Call centre lessons ‘limit pupil ambitions’

TEACHERS last night said a North school was lowering pupils’ aspirations by running a course in a mock call centre.

TEACHERS last night said a North school was lowering pupils’ aspirations by running a course in a mock call centre.

Hylton Red House School, in Sunderland, set up the scheme in conjunction with EDF Energy, which runs a call centre nearby.

On the “preparation course” – which is worth half a GCSE – pupils deal with complaints from computer-generated customers.

Assistant headteacher Helen Elderkin said the children were better prepared for work through the scheme.

But National Union of Teachers Sunderland branch secretary Howard Brown was worried young people would see call centre jobs as an easy option.

He said: “I am disappointed by it. I know that we have to teach children life skills, but to me that means taking children out to talk to businesses. I’m not too keen on bringing industry into schools. It narrows expectations.

“In the North-East there were not many jobs around. At one time it used to be mining and now there’s an awful lot of call centres.

“I would hate to think that the children are losing out on a wider perspective of job opportunities. Children will see it as an easy option.”

Classified as failing last year, Hylton Red House has since seen an upturn in fortunes and has been taken out of special measures. The school is due to become part of the three city academies planned for Sunderland in 2009.

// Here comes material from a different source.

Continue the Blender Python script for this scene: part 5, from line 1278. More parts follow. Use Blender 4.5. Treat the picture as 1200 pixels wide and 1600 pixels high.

After the first set of pupils finished the course last week, Ms Elderkin said the response had been positive.

She said: “It gives them a great deal of confidence and it allowed them to get a taste of a real working environment. Until now, they have not been able to have this kind of experience until they left school.

“The children approached us because they wanted something different and together we came up with a call centre. These lessons give them real confidence as well as skills in IT and communication that will help whether they stay in education or go out and look for work.”

Deputy director of children’s services at Sunderland Council, Keith Moore, said: “Far from lowering aspirations, we believe courses like the one being offered at Hylton Red House can actually encourage pupils and spur them on to greater things in their academic and vocational careers.

“As one of the world’s most advanced locations for the contact centre industry, Sunderland is home to a host of world class ‘blue chip’ companies like EDF energy, T-Mobile and Northern Rock which offer highly skilled, quality jobs in the contact centre industry.

“Many of these jobs are in the financial and banking sector and offer real opportunities for career progression to senior management level as well as highly transferable skills which will stand young people in good stead for a wide range of different careers.”

EDF Energy director of account management Kevin Gatens said: “Confidence, IT and communication skills are essential in most jobs today and if we can help young people gain those skills whilst still at school, then great. “I’m local, started as a customer services adviser at our Doxford office, and worked my way up.

“I’m now in charge of the whole operation here. There are many staff in managerial and other positions who have done similar.”